Technically known as independent expenditure-only committees, super PACs may raise unlimited sums of money from corporations, unions, associations, and individuals, then spend unlimited sums to overtly advocate for or against political candidates. Unlike traditional PACs, super PACs are prohibited from donating money directly to political candidates, and their spending must not be coordinated with that of the candidates they benefit. HA. Super PACs are required to report their donors to the Federal Election Commission on a monthly or semiannual basis — the super PAC's choice — in off-years, and monthly in the year of an election.
As of January 03, 2024, 1,799 groups organized as super PACs have reported total receipts of $421,467,481 and total independent expenditures of $154,133,354 in the 2023-2024 cycle.
Citizens United Financial Impact: Source info@opensecrets.org
These decisions have also led to the expansion of dark money, which refers to political spending by nonprofit organizations that do not have to disclose their donors.

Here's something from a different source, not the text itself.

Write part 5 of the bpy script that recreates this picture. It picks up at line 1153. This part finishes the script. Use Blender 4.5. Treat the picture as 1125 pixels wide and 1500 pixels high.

This has made it more difficult for voters to know who is funding political campaigns and has further eroded transparency in the political process.
JW: What is the impact on voting citizens?
BB: Non corporate citizens are united in their contempt of corporate ownership of our democracy, or they would be if the corporate communist owned advertising media covered it. They don’t so the average citizen has no awareness of this. The amount of political baloney covered by the corporate media (Where Politics Lives) has saturated the population to the point of surrender to indifference. Do the names George Santos and Hunter Biden sound familiar? Why are we getting 24 hr. coverage on them instead of boring investigative reports of the money donated by corporations and tax-free religions to all PACS. That coupled with the lie that both sides are equally dishonest and corrupt has led to a situation where a depraved, incompetent, immoral entertainer was elected as President because he sells advertising.